Tuesday, May 6, 2008

Helping the Economy

The name of Milton Friedman is probably heard more today than when he was alive. The New York Times called him the godfather of the credo that “prosperity springs from markets free of all government management.” The investment banker Myron Gushlak captures the essence of Friedman when he paraphrases, “If the government ran the Sahara desert, we’d run out of sand in five years.” In these days of public clamoring for government intervention into the economy, Friedman stands alone, metaphorically, of course; he died in 2006. His principles, once embraced by Ronald Reagan, have fallen into disfavor.

The wonderful novel, White Man’s Grave, comes to mind every time I hear someone stand and call for intervention into the free market system. With apologies to the author, Richard Dooling, part of that novel is about a corporate lawyer who in gratitude to an African village for helping to locate his missing Peace Corps son, sends over tons of grain (I think it was rice, but I don’t remember) to help feed the starving inhabitants.

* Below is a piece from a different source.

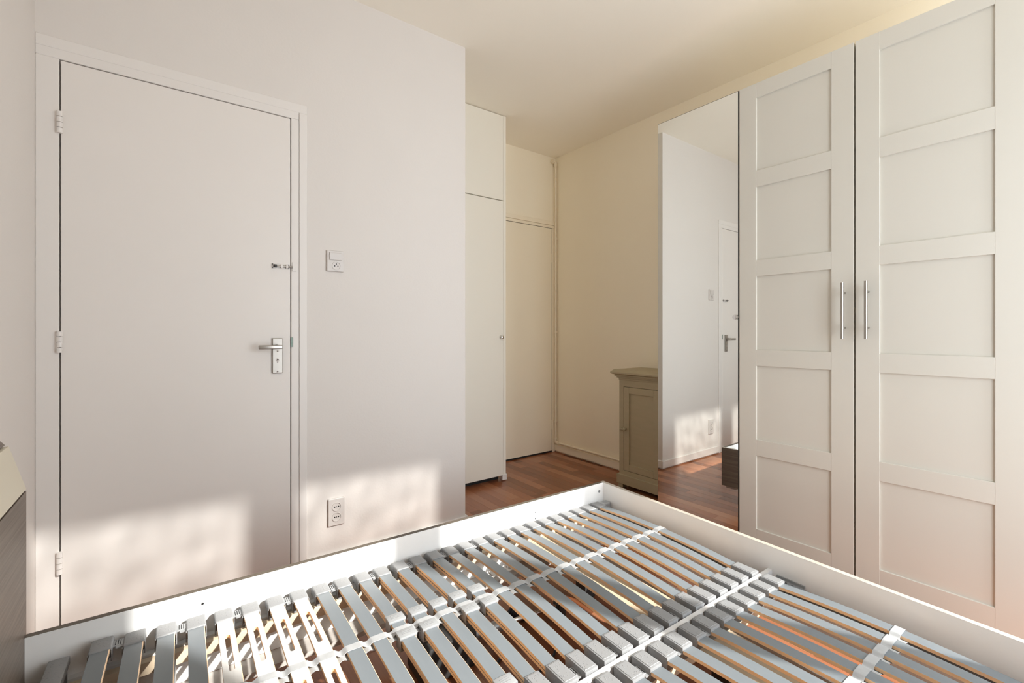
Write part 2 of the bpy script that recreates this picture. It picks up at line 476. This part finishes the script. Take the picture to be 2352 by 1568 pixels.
# ------------------------------------------------------------------ built-in closet in the alcove
cl = tag(empty('built_in_closet', ((XC + XK) / 2, YK + .2, 0)), 'tall white built-in closet with two doors in the alcove', 'closet')
b_ = MB()
b_.box(2.055, XK, YK, YB - .003, .03, ZC - .003, bevel=.002, seg=1)
b_.box(XC + .002, 2.054, YK + .03, YB - .003, .05, ZC - .003)
obj('body', b_, 'closet', cl)
obj('plinth', MB().box(XC + .02, 2.05, YK + .06, YB - .01, 0, .049), 'black', cl)  # recessed block, black to paint the shade of the gap under the doors
obj('foot', MB().box(2.045, XK + .006, YK - .004, YK + .03, .004, .05, bevel=.004), 'frame', cl)
lo = obj('lower_door', MB().box(XC + .003, 2.053, YK - .001, YK + .02, .042, 2.1035, bevel=.0015, seg=1), 'closet', cl)
k = MB()
prof = [(.0, .007), (.010, .006), (.014, .0105), (.020, .0125), (.026, .0105), (.029, .004)]
k.tube([(2.031, YK - .001 - a, 1.081) for a, r_ in prof], [r_ for a, r_ in prof], 18)
obj('knob', k, 'chrome', lo, True)
up = MB(); up.box(XC + .003, 2.053, YK - .001, YK + .02, 2.110, ZC - .006, bevel=.0015, seg=1)
obj('upper_door', up, 'closet', cl)

# ------------------------------------------------------------------ alcove door
d2 = struct(empty('door_2', (2.52, YB, 0)), 'plain cream door at the far end of the alcove')
obj('door_leaf', MB().box(2.131, 2.909, YB - .004, YB - .0005, .015, 2.083), 'dooralc', d2)
f = MB()
f.box(2.912, XR - .014, YB - .008, YB - .0005, 0, 2.086, bevel=.002, seg=1)
f.box(2.09, 2.128, YB - .008, YB - .0005, 0, 2.086, bevel=.002, seg=1)
f.box(2.09, XR - .003, YB - .008, YB - .0005, 2.087, 2.112, bevel=.002, seg=1)
obj('door_jamb', f, 'dooralc', d2)
f = MB(); f.box(2.085, XR - .003, YB - .013, YB - .0005, 2.1135, 2.151, bevel=.003)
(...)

Half of the “gift” went immediately to corrupt village officials. The remainder caused a flood in the grain market, dropping the price precipitously, and resulted in the bankruptcy of the few legitimate farmers in the area. The lawyer, back home in Chicago and unaware of the negative consequences of his generosity, was smugly self congratulatory with his largesse.

Whether or not to help is a fundamental human dilemma. When your child falls, should you help him up or let him struggle to his feet on his own? The economy has fallen. I watch it struggling, unsure of what might be the best thing to do. I wish I had a little more faith that our leaders had a better idea than I.